A number of sentences also change grammatical direction or tense partway through, there are missing minor words like "of" occasionally, and there are several dangling participles ("A professional dancer, I had first set eyes on Tarsha..." - where Tarsha, not the speaker, is the dancer).

It's not like there's an error on every page. I marked about 40 (some of them the same ones repeated), and this is a long book. With very rare exceptions, commas are in the right place, too. But there are enough errors that I found them annoying and distracting from the story.

The story itself is a classic piece of sword-and-sorcery, in which a rogue, accompanied reluctantly by a fighter, goes on a quest to steal an object desired by a wizard. There's the old "I've poisoned you and you have to come back to me for the antidote" trope. The hero collects an accidental, troubling, but highly useful superpower seemingly at random in the course of the adventure.

Does it rise above the tropes? It does, though not all that high at times, and there are a couple of tropes that troubled me more, the ones around the female characters. We have three: The selfish and mercenary seducer/whore/betrayer; the Woman in a Refrigerator, who exists only as a male character's motivation; and the mute (the male protagonist observes that at least she doesn't chatter like other women) who is always crying, devoted to the protagonist for no obvious reason, and annoyingly dependent, though she is surprisingly, and indeed unexplainedly, competent with a crossbow at a couple of moments when that's useful. I'm aware that the author is herself a woman, but these are not promising female characters, to me. In fact, they're a worry. This lost an otherwise enjoyable book its fourth star from me.

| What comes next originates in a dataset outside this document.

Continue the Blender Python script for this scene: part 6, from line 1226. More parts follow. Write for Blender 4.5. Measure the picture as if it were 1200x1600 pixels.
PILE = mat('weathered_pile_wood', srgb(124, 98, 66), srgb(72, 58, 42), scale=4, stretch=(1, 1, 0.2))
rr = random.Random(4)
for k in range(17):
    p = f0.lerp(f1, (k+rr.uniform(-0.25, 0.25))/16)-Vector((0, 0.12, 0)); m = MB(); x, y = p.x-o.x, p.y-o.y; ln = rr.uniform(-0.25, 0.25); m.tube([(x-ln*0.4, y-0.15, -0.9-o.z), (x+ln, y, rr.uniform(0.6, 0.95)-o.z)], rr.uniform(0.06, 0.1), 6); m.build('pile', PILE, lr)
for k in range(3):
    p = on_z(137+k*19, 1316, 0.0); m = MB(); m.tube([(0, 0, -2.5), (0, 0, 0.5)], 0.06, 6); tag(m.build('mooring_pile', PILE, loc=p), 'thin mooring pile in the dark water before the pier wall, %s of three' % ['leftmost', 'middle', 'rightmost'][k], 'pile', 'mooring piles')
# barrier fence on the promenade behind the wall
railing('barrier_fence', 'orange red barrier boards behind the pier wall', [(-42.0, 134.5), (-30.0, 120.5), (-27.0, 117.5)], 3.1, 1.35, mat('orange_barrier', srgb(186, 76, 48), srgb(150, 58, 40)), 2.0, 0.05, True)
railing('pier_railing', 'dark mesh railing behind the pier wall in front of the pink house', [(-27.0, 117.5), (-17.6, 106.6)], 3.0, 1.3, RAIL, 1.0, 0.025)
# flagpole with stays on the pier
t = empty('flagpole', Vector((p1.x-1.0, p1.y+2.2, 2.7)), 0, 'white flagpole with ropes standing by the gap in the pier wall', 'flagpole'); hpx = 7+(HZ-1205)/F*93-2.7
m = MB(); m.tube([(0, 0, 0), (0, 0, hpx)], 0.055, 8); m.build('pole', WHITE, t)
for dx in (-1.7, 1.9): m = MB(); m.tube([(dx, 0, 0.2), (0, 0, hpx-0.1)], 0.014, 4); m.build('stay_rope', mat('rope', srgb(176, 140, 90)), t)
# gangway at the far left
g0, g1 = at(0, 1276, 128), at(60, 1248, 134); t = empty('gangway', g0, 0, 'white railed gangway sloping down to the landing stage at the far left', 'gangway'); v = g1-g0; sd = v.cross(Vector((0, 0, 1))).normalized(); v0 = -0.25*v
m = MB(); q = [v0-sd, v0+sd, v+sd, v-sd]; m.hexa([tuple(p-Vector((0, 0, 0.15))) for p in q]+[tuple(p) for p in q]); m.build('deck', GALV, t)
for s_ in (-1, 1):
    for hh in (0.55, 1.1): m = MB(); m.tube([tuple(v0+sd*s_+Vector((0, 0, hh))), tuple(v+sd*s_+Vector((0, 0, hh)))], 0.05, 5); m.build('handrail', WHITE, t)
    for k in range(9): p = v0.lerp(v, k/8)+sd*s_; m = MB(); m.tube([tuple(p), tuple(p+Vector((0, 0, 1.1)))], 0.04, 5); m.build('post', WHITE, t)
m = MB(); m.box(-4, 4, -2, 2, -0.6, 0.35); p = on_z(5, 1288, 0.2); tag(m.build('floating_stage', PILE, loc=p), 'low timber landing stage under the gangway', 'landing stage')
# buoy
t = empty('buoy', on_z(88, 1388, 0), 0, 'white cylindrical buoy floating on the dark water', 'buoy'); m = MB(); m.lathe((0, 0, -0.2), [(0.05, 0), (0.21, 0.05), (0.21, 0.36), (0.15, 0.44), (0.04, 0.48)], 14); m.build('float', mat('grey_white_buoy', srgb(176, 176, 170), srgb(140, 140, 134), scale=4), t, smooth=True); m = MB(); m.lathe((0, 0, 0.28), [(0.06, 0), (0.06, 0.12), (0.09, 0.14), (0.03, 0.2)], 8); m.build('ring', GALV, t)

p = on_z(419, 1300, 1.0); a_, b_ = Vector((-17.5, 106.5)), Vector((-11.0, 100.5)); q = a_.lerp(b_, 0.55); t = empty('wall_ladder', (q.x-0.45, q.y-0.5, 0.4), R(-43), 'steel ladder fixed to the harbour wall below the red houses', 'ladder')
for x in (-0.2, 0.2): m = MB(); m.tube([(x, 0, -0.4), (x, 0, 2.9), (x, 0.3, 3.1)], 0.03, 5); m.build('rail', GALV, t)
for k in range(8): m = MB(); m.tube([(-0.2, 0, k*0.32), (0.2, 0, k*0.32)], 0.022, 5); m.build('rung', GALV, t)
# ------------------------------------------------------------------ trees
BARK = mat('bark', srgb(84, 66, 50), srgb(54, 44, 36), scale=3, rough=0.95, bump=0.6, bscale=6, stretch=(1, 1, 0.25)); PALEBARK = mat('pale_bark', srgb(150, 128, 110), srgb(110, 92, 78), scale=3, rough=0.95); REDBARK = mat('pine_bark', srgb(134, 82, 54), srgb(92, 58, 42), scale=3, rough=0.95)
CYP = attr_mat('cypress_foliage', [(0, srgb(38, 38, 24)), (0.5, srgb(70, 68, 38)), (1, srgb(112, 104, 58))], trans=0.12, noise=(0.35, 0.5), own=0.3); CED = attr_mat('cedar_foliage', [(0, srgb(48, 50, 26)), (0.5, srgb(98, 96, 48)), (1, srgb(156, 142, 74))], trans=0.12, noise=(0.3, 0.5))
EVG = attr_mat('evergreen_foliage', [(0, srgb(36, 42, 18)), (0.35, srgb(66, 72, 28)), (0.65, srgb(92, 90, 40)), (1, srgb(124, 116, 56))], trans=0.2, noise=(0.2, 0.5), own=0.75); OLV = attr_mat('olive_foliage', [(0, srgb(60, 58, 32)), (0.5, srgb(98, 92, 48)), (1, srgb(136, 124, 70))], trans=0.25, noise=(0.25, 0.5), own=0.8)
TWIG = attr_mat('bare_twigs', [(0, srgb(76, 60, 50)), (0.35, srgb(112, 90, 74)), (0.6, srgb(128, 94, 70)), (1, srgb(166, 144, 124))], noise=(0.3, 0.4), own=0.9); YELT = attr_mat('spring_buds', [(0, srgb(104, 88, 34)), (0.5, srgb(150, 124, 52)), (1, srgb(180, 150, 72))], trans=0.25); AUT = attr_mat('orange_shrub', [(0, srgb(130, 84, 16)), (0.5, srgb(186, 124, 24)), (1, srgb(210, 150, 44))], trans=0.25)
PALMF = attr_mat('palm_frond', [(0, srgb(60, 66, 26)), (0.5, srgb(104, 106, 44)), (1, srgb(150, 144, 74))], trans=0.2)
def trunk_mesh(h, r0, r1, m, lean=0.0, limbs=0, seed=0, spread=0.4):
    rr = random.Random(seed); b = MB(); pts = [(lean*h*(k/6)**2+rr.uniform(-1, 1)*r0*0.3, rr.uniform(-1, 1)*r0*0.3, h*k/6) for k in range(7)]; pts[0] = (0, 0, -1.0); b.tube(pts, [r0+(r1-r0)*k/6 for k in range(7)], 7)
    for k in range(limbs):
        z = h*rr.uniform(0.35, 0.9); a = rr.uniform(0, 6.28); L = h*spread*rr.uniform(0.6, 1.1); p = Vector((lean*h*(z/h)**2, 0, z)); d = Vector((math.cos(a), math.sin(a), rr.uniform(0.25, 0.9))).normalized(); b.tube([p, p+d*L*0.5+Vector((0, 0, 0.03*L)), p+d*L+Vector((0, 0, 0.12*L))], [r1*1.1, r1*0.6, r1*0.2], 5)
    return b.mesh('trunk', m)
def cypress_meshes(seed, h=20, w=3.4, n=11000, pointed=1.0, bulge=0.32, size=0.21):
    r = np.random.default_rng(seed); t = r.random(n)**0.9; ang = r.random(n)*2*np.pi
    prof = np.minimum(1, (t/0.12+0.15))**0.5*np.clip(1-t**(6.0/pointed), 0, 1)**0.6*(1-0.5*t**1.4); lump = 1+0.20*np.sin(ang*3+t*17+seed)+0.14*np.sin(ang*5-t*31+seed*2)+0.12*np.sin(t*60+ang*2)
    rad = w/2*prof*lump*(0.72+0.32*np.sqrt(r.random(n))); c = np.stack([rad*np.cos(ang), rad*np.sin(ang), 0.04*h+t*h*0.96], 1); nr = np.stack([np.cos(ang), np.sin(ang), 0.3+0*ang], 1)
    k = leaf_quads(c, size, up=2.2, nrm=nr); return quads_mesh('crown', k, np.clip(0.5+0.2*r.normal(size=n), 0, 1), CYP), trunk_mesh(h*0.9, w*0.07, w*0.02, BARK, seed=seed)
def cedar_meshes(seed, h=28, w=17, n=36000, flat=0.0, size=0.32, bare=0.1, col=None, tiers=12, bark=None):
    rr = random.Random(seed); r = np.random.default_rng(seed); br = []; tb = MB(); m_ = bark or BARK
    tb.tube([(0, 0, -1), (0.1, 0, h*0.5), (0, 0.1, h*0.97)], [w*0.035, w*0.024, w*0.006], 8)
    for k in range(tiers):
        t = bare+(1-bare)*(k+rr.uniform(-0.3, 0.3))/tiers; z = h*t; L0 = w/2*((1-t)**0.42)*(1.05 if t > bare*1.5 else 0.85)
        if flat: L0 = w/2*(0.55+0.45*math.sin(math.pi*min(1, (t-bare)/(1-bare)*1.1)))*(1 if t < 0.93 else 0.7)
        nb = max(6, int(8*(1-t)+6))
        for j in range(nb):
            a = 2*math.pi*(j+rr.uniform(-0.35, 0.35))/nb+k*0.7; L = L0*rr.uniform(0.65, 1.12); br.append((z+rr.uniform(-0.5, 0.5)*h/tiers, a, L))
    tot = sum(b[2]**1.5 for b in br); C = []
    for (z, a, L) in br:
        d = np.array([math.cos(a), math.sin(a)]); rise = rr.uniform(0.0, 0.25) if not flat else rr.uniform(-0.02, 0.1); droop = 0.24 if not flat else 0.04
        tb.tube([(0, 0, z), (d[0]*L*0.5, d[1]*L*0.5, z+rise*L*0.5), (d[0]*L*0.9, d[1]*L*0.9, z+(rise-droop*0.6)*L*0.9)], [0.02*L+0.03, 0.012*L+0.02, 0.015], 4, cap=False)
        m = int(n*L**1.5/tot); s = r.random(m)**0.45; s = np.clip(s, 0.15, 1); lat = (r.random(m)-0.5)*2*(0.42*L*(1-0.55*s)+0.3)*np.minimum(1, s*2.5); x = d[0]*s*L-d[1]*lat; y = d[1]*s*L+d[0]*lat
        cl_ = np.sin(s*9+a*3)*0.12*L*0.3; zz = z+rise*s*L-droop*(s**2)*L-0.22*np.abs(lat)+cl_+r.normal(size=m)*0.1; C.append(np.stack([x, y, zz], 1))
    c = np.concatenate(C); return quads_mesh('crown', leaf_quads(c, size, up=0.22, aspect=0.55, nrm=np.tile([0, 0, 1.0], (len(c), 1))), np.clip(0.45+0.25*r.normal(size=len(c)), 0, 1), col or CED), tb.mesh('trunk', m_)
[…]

The protagonist/narrator is a rogue, and so we expect him not to necessarily be a nice guy (though he tries not to kill people if he can help it). His desire not to become emotionally entangled is understandable, and he protests too much of not caring, so we suspect that he cares more than he lets on... though sometimes it does actually seem like he doesn't care, that the act isn't an act, and at those moments he isn't a very likeable character and I, in turn, don't care quite as much what happens to him.

What does happen to him involves a lot of pain and suffering, as is, again, usual for this type of character in this type of book. When that happens to Locke Lamora, or even Eli Monpress, it means something. Here, it's just another trope.